== STATED TASK ==
In the listing below, locate the line that contains "1180, 34.85)], .012, 5)" and the line that contains "tag(mb.build('leaf_litter', Mt['twig']), 'small". Restate word for word those two lines and every line between them, and nothing else.

== DATA FOR THIS EXERCISE ==
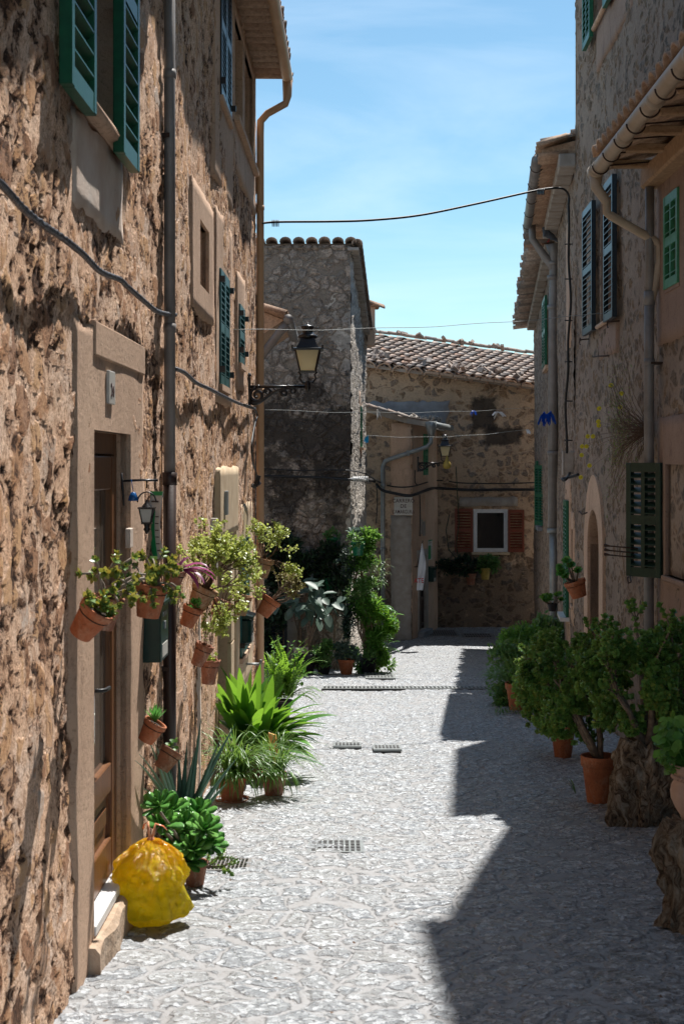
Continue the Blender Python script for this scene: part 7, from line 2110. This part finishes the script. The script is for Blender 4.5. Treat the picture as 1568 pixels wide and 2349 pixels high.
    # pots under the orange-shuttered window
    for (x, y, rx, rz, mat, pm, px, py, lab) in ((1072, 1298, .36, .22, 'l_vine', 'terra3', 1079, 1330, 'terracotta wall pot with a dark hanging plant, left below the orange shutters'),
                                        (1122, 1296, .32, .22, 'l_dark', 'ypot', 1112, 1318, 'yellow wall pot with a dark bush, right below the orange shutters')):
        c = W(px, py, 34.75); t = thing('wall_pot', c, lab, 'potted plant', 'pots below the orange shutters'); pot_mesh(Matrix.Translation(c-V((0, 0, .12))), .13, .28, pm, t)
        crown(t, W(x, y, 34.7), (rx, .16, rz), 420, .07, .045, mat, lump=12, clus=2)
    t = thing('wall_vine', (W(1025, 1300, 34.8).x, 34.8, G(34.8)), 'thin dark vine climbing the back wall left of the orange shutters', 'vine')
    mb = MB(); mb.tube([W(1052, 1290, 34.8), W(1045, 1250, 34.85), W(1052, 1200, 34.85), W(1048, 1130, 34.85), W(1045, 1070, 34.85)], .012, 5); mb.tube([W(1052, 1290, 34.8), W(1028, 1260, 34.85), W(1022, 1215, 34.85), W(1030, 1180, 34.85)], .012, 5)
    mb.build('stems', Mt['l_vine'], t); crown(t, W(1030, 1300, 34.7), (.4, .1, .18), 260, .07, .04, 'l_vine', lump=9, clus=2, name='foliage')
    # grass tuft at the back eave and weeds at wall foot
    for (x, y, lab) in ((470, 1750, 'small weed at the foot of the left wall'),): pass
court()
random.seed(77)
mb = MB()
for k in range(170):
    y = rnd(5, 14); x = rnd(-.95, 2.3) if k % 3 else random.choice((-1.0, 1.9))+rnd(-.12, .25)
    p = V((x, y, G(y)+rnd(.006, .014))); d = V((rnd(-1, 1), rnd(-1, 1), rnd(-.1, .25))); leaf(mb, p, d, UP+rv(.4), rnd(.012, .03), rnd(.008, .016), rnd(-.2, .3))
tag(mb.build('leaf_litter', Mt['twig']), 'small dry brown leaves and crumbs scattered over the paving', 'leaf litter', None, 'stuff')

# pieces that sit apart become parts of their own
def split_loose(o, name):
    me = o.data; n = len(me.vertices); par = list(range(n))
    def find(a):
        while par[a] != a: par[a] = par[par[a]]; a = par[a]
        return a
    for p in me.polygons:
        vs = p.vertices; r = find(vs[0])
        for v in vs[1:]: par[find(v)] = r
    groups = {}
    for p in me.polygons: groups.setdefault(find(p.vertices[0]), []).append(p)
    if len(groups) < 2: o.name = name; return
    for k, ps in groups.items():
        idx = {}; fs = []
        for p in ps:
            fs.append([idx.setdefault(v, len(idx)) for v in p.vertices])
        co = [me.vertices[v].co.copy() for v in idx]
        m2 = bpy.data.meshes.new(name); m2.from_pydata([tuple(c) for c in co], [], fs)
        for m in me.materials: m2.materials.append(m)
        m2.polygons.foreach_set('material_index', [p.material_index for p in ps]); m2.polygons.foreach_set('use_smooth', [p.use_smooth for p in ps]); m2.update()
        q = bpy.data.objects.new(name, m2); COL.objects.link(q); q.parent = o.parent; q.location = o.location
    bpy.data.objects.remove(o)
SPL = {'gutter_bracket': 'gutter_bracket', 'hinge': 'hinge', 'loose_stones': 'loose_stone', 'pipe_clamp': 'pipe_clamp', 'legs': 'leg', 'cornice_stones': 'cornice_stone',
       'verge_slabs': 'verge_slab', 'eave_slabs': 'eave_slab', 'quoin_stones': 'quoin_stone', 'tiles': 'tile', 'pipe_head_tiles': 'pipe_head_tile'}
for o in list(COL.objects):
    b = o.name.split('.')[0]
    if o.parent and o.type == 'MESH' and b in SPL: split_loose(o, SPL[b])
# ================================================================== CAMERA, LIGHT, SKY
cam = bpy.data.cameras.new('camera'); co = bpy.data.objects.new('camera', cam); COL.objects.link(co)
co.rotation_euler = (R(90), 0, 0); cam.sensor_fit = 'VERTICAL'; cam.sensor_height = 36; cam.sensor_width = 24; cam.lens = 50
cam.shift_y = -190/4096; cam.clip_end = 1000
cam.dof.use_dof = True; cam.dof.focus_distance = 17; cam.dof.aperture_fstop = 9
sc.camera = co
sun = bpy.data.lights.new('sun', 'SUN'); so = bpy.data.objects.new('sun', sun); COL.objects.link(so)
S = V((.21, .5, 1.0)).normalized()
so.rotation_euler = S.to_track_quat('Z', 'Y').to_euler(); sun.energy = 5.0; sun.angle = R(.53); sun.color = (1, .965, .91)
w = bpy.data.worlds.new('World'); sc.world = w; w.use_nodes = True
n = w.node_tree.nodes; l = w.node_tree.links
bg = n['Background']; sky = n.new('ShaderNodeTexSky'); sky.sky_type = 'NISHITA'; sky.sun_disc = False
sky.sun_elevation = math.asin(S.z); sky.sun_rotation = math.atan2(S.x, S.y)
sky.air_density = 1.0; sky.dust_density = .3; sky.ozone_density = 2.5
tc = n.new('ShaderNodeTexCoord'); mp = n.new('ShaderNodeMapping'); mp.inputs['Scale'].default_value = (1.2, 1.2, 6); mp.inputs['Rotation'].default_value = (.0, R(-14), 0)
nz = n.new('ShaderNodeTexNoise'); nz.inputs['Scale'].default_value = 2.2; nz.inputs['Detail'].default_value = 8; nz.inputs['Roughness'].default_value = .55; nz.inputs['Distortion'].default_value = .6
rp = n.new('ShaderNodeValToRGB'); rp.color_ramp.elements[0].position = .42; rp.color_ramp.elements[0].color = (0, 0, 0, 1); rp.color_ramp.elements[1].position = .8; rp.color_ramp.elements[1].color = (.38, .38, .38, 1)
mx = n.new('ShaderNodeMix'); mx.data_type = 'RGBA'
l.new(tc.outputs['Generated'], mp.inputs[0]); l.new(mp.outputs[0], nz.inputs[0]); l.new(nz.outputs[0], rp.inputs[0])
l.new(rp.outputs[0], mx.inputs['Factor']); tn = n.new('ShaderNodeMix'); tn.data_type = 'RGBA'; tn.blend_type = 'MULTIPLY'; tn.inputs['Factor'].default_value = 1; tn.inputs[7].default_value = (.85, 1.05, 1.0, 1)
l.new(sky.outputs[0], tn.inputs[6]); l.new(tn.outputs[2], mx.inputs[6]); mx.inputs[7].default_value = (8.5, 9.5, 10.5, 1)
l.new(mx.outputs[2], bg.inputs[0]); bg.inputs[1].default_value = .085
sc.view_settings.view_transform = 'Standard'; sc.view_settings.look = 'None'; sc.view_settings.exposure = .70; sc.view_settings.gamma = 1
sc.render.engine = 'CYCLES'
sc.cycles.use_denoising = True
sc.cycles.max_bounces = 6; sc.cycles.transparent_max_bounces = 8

* * *

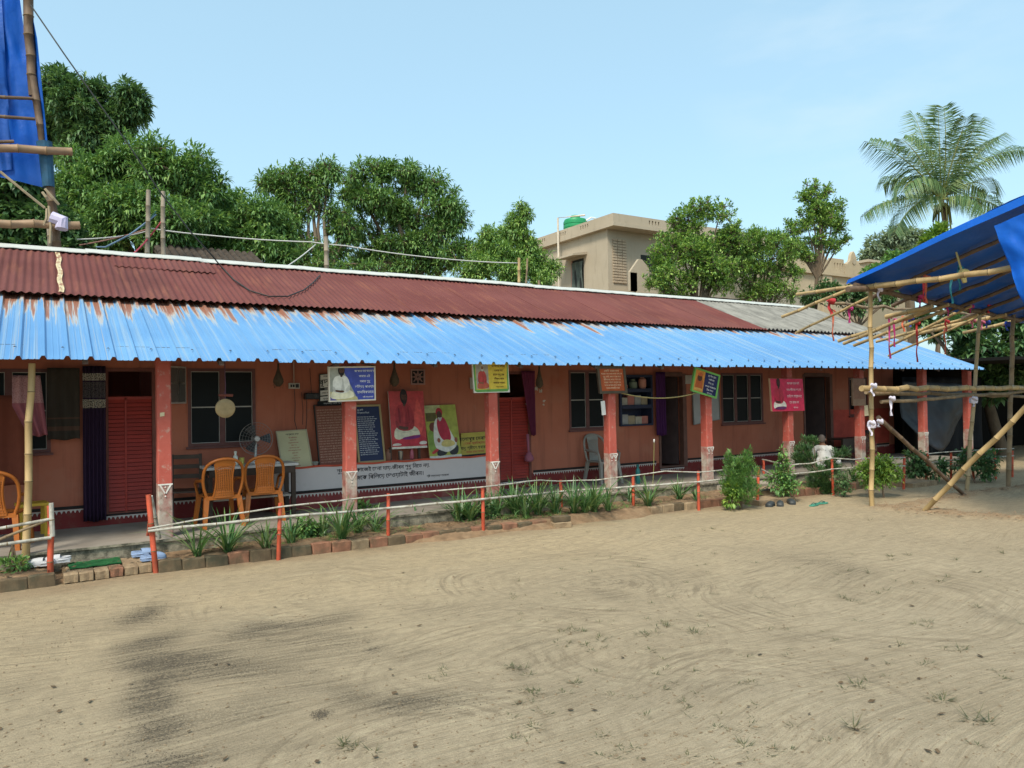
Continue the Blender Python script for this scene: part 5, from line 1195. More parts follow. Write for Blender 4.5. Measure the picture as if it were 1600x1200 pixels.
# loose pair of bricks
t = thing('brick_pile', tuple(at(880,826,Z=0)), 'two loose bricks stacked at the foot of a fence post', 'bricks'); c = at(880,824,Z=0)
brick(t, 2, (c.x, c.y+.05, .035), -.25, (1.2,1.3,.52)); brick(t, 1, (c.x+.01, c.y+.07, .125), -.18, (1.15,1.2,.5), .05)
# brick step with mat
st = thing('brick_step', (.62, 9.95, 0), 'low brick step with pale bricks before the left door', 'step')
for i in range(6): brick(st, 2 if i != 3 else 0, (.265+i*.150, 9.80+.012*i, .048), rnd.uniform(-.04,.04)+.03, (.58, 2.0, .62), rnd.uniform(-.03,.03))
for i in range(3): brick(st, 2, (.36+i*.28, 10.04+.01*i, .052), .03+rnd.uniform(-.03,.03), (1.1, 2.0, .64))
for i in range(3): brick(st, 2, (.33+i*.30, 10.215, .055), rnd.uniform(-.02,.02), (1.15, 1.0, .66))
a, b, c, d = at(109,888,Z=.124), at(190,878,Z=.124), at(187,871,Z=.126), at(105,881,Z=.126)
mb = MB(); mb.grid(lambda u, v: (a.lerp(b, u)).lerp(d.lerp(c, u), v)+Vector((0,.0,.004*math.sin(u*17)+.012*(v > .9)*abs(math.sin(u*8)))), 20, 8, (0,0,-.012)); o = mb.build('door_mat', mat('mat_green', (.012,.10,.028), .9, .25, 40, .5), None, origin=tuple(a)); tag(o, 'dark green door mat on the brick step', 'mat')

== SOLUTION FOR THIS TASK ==
    mb = MB(); mb.tube([W(1052, 1290, 34.8), W(1045, 1250, 34.85), W(1052, 1200, 34.85), W(1048, 1130, 34.85), W(1045, 1070, 34.85)], .012, 5); mb.tube([W(1052, 1290, 34.8), W(1028, 1260, 34.85), W(1022, 1215, 34.85), W(1030, 1180, 34.85)], .012, 5)
    mb.build('stems', Mt['l_vine'], t); crown(t, W(1030, 1300, 34.7), (.4, .1, .18), 260, .07, .04, 'l_vine', lump=9, clus=2, name='foliage')
    # grass tuft at the back eave and weeds at wall foot
    for (x, y, lab) in ((470, 1750, 'small weed at the foot of the left wall'),): pass
court()
random.seed(77)
mb = MB()
for k in range(170):
    y = rnd(5, 14); x = rnd(-.95, 2.3) if k % 3 else random.choice((-1.0, 1.9))+rnd(-.12, .25)
    p = V((x, y, G(y)+rnd(.006, .014))); d = V((rnd(-1, 1), rnd(-1, 1), rnd(-.1, .25))); leaf(mb, p, d, UP+rv(.4), rnd(.012, .03), rnd(.008, .016), rnd(-.2, .3))
tag(mb.build('leaf_litter', Mt['twig']), 'small dry brown leaves and crumbs scattered over the paving', 'leaf litter', None, 'stuff')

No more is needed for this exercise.